John Kampfner | Speakers for Schools

John Kampfner

Former Chief Executive of the Creative Industries Federation

John Kampfner is a long-standing author, broadcaster, commentator and cultural entrepreneur.

He established the Creative Industries Federation to much acclaim in November 2014, providing a single voice to all the UK’s creative sector. He led the organisation for four and a half years, putting the sector at the heart of political, economic and social decision-making for the first time in the country’s history. The model is now being emulated around the world.

For nearly eight years he was the founder Chair of Turner Contemporary, one of the UK’s most successful art galleries and perhaps its foremost culture-led regeneration projects.

Among his other positions, he was a member of the Council of King’s College, London, and was Chair of the Clore Social Leadership Programme, a charity which nurtures the next generation of leaders in the charity sectors.

For four years running he has been named one of the 1000 most influential Londoners in the Evening Standard Progress 1000 survey.

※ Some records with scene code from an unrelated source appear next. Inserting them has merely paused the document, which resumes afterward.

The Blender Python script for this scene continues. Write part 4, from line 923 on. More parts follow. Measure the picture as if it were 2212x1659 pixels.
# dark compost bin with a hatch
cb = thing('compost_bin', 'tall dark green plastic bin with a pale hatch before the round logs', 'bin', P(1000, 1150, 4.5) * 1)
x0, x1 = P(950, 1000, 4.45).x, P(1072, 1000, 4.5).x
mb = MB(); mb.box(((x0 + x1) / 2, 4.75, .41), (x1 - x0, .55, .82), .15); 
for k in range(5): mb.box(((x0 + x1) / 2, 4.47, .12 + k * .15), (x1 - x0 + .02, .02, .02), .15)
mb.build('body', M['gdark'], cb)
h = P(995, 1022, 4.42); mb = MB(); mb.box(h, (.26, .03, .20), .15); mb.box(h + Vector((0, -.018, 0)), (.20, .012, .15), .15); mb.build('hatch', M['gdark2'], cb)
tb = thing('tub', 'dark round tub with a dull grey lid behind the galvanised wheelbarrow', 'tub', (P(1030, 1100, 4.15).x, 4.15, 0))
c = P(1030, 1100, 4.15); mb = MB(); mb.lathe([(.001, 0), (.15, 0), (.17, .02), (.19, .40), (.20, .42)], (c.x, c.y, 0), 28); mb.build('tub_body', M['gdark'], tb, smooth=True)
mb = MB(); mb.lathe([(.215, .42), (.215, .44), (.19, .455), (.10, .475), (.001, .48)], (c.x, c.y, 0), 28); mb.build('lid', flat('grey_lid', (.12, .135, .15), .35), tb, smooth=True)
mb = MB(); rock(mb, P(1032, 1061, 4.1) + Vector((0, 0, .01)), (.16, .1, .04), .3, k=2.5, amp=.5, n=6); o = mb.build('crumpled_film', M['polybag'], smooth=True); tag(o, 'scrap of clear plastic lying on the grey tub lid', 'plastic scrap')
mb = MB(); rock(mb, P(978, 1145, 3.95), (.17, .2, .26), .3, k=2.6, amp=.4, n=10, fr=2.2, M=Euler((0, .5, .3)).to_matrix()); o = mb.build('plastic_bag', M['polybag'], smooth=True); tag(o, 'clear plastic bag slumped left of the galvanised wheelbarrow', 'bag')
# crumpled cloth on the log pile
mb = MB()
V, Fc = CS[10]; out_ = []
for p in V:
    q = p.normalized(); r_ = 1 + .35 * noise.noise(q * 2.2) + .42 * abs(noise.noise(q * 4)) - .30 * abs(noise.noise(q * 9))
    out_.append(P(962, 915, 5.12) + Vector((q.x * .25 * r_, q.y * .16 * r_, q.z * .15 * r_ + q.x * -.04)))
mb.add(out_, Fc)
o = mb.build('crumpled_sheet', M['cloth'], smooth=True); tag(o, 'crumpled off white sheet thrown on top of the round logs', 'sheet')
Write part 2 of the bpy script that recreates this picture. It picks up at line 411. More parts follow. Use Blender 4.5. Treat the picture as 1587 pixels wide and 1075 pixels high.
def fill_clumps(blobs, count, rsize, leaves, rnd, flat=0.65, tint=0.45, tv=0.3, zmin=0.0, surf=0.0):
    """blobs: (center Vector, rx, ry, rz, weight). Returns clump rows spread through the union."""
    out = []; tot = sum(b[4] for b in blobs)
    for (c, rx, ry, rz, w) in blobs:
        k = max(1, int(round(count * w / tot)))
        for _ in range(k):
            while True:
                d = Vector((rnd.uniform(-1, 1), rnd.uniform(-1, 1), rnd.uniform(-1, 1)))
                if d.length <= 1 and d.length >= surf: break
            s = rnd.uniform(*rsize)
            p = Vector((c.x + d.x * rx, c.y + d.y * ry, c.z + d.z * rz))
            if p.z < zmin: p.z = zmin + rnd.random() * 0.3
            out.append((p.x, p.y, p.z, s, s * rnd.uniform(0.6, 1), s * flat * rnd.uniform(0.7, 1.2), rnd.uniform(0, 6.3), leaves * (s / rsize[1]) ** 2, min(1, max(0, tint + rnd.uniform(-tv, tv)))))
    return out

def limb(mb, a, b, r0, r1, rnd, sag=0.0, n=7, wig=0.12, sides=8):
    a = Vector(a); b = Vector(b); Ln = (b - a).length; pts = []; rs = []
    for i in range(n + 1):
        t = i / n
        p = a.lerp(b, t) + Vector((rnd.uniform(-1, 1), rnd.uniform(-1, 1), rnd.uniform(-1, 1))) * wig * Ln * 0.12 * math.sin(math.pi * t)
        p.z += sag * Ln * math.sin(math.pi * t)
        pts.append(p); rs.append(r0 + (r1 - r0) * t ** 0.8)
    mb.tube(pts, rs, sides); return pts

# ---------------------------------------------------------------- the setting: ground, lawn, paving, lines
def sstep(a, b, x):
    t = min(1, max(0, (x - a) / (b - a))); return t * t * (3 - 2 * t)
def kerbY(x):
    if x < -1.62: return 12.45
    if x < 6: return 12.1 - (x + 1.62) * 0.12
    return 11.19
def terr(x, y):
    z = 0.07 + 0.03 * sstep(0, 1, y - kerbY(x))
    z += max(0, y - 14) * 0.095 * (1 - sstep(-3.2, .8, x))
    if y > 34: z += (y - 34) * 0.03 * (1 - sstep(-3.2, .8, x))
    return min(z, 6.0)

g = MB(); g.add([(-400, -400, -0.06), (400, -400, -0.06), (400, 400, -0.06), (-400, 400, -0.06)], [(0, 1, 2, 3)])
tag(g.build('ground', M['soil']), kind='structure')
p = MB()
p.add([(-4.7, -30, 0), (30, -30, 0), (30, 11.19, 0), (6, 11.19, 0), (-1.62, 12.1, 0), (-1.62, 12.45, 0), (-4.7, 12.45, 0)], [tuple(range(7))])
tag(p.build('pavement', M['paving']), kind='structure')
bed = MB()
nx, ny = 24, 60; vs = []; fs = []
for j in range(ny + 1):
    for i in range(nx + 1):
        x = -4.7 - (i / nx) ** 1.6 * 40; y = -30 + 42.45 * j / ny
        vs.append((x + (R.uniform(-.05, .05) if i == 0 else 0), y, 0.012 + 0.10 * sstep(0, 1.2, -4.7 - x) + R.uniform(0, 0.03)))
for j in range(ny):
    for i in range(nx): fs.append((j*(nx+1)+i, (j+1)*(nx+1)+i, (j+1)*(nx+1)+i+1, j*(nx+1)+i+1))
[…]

He began his journalistic career as a foreign correspondent with the Daily Telegraph, first in East Berlin where he reported on the fall of the Wall and the unification of Germany, and then in Moscow at the time of the collapse of Soviet Communism.

He went on to become Chief Political Correspondent at the FT and political commentator for the BBC’s Today programme. He is a regular contributor to the opinion pages of British and international publications and on broadcast outlets.

As Editor of the New Statesman from 2005-2008, he took the magazine to 30-year circulation highs. He was the British Society of Magazine Editors Current Affairs Editor of the Year in 2006.

In 2002 he won the Foreign Press Association award for Film of the Year and Journalist of the Year for a two-part BBC film on the Israeli-Palestinian conflict, called ‘The Ugly War’. His film ‘War Spin’, exposing the propaganda behind the rescue of Jessica Lynch, received considerable publicity in the US and UK.

He has written five books. These include the best-selling Blair’s Wars (2003), now a standard text in schools and elsewhere on the ex-prime minister’s Iraq intervention and other foreign policy; Freedom For Sale (2009), which was short-listed for the Orwell Prize in 2010 and in 2014 The Rich, from Slaves to Superyachts, A 2000-Year History.

Fluent in German and Russian, he is a regular speaker at international conferences and symposia.